講座3 「教育委員会は地域コミュニティにとって必要なのか」
(講師:工藤 一徳先生)
(講師:工藤 日出夫先生)
〈コーディネーター:中西 茂先生〉


 ちなみに、この部門の司会は真岡市議の佐藤和夫さんと私が担当でした。 

 第18回清渓セミナーは2日目ですが、講座Ⅲ(教育委員会は地域コミュニティにとって必要なのか)から始まりました。この講座Ⅲは2名のパネリストとコーディネーターの方によって構成されました。

 パネリストは、工藤 一徳先生(福岡県自治振興組合専門員、前福岡県春日市教育委員会学校教育部長)、工藤 日出夫先生(生涯学習ゆめ・みらい研究所主宰、北本市議会議員)で、コーディネーターは中西 茂先生(読売新聞東京本社調査研究所本部主任研究員)でした。

 春日市の工藤 一徳先生は一般行政職員で長期間教育委員会に所属し、その内部的な改善に努めた人物で社会的に高く評価を受けています。

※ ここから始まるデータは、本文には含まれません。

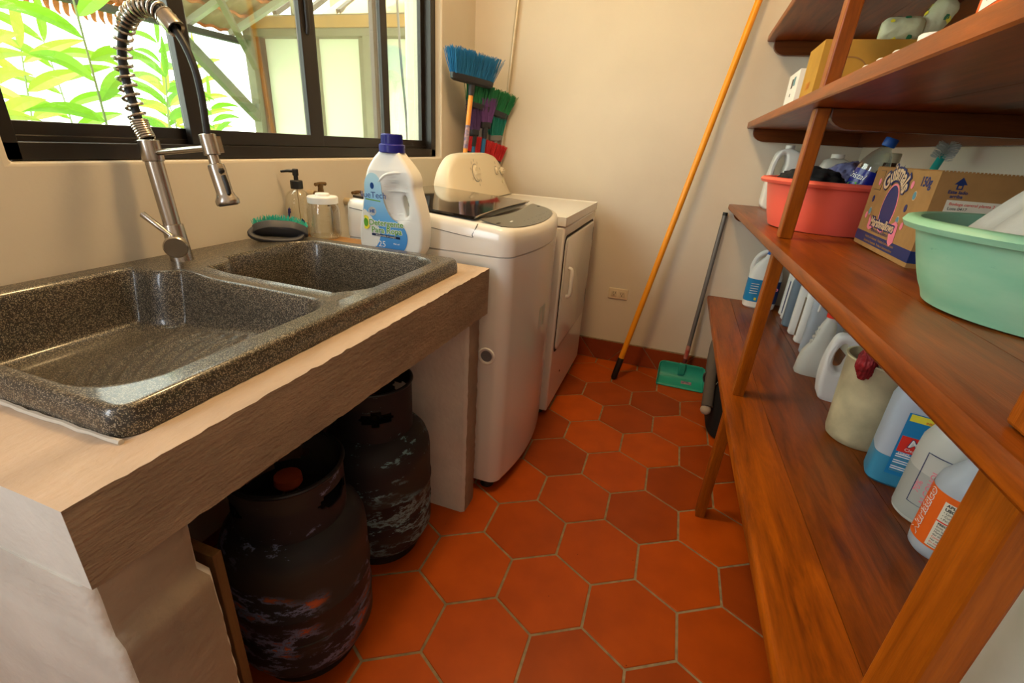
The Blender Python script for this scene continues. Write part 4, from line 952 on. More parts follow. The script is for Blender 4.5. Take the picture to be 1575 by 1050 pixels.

 一般基礎自治体には公立小中学校教職員の人事権が無いとされ、給与が都道府県費であることがその根拠になっています。学校教職員も都道府県教育委員会の方針のもとにあるようです。結果的に、市町村行政職員は事務領域の職務に閉じこもりがちになるとされています。そうしたことで、行政職員である市町村職員は部内移動の一環として教育委員会に所属し、それが本来機能するには長期人事が必要と述べられました。また、教育委員会はその予算(執行権、予算原案編成権)を学校現場に渡すべきで、学校長に本来の権限を持たせるべきであるとも述べられました。

 コミュニティ・スクールでは、学校運営協議会が権限を持つことが重要で、教育委員の機能もその懇談会を強化し、事務局の追認機関から予算案の要求や新規事業案の作成で自立性を持つことを期待していました。
 北本市の工藤 日出夫先生は、現況の教育委員会には展望が薄いことを基本に見解を示されました。これからは職員が社会教育的な手法を身につけるべきで、社会教育主事の資格を取って、地域住民との対応にあたるべきことを述べられました。学校施設の空き状態が多くなる中、その解消の問題に大きくかかわる考えが示されました。

 されに、今後、人口減少に伴い、自律的なコミュニティが必要であるとされました。

 その他、教育基本法の記述に「人格の完成を目指す」とあること、あるいは地方が育てた人材を中央が使うわけだから、中央は地方に財政的な還元が必要なことなどを述べられたことが特徴でした。

 教育委員の人事では、議会が同意事項として承認しているわけだから、その責任を負うべきであり、問題があるとすればそれを指摘するのが議会の役割だとされました。記憶しないではおけない意見でした。

 このセミナーの参加者の大半が地方であり、首都圏の町田市から見ると、課題がだいぶ異なっているが、地方が人的に財政的に疲弊していることは間違いなく、それらを我々に無縁として無視する施策は許されないだろう。

 その他、本日は他に3氏の講演がありましたが、政局的な観点では興味深いものでしたが、記録する対象には至りませんでした。